Two books

One that I need to read and one that I’ve just finished.

The need-to-read book: Today is the book birthday for Janette Rallison’s My Fair Godmother: “After her boyfriend dumps her for her older sister, sophomore Savannah Delano wishes she could find a true prince to take her to the prom. Enter Chrissy (Chrysanthemum) Everstar: Savannah’s gum-chewing, cell phone–carrying, high heel-wearing Fair Godmother. Showing why she’s only Fair—because she’s not a very good fairy student—Chrissy mistakenly sends Savannah back in time to the Middle Ages, first as Cinderella, then as Snow White. Finally she sends Tristan, a boy in Savannah’s class, back instead to turn him into her prom-worthy prince. When Savannah returns to the Middle Ages to save Tristan, they must team up to defeat a troll, a dragon, and the mysterious and undeniably sexy Black Knight.”

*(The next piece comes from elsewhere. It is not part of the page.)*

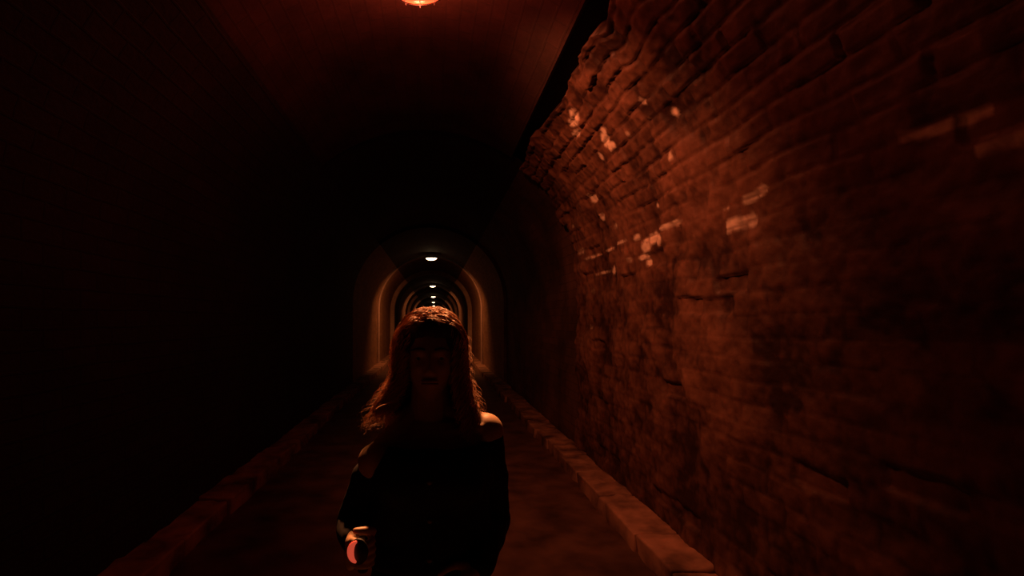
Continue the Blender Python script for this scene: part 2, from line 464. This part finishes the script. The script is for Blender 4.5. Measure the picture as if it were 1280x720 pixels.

The just-finished-and-wow book: Laurie Halse Anderson’s Chains, even though I had other things I was supposed to be doing this morning. A disconcerting look at New York City during the Revolutionary War from the point of view of Isabel, a black girl living there, hearing talk of freedom, and being reminded over and over again by both sides that the talk isn’t about freedom for her. I loved this book the vivid prose that made me feel like I really was in New York in 1776. And I was struck by–not the people who were cruel to Isabel (though the cruelty was pretty horrible)–but by the many people who were sympathetic to Isabel but either wouldn’t or believed they couldn’t do anything about it. Because much as I’d like to believe otherwise, I fear that’s where most of us would be, maybe even are: wincing at the injustice we see, giving a smile and a few sympathetic words, coming home and blogging about it to our friends (who assure us it wasn’t our fault and there was nothing we could really do), and then pushing the uneasiness into the back of our minds and going on with our lives. An uncomfortable thought, that, as it should be.